March 18, 2011 by John Kays  
Filed under Music, Top Story

Yesterday was crazy as hell, it was St. Patrick`s Day and SXSW is ragin` out of control! At my lunch break I raced over to Waterloo Records with the lamed-brained idea that I would pick up a couple of discs, new issues, from bands that are playin` at SXSW. Waterloo was crowded with ‘In Stores,’ and you couldn`t even move about. Didn`t see what band the groupies were ogling over?

Some of the records I was looking for were irretrievable for all the humanity. Specifically, I was searchin` for Ha Ha Tonka`s Death of A Decade, a Missouri band that caught my eye. I don`t believe Death of A Decade has been released yet? I did manage to get Kurt Vile`s new one, Smoke Ring For My Halo, and am enjoying it even as I type. Got Chico Trujillo`s Chico de Oro and the Ancient Astronauts` Into Bass and Time also.

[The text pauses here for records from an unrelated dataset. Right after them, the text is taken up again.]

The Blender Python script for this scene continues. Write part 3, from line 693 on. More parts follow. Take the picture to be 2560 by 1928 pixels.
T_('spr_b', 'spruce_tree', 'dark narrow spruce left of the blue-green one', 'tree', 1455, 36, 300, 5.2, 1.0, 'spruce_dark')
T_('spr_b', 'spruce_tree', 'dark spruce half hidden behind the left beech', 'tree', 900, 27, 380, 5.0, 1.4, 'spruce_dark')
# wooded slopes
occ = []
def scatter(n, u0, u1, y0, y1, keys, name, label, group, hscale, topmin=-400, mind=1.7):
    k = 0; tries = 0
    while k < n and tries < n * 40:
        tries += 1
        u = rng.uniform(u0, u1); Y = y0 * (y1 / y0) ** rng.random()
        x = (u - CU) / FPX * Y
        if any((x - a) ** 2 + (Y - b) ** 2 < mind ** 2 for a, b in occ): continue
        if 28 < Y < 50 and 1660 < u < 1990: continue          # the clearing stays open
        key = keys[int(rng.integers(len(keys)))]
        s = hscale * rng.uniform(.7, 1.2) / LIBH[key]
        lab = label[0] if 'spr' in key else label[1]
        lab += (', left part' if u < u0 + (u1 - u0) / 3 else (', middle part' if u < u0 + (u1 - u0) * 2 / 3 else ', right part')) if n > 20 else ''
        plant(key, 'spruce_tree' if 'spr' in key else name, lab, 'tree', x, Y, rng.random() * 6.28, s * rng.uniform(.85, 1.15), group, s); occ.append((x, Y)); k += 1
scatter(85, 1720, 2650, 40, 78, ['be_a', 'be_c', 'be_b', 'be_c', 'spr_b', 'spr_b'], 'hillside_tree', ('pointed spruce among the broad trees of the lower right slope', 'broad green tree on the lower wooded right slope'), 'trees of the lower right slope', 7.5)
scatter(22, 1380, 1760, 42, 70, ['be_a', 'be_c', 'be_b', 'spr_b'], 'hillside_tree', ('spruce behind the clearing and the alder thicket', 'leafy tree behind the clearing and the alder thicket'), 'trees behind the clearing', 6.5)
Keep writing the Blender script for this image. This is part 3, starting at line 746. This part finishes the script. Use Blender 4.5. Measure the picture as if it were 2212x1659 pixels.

I`m going to walk over to the Auditorium Shores free stage tomorrow and see Kurt Vile`s 3:30 PM performance. On a second listen, Smoke Ring For My Halo is getting better and better (I seemed to be in a testy mood last night). Calm as a Box Turtle this morning.  I didn`t know the mix console could get that much reverb and echo? I`m a reverb freak anyway, so that`s no problem for me.

And the record has a nice booklet with it where each song`s instrument assignments are documented for you. Also, the lyrics are printed; Kurt Vile mumbles in a strange street vernacular, so it helps to see the printed words. My favorite song so far is the last one, Ghost Town. (Although an interesting sound effect trailer acts as final footnote).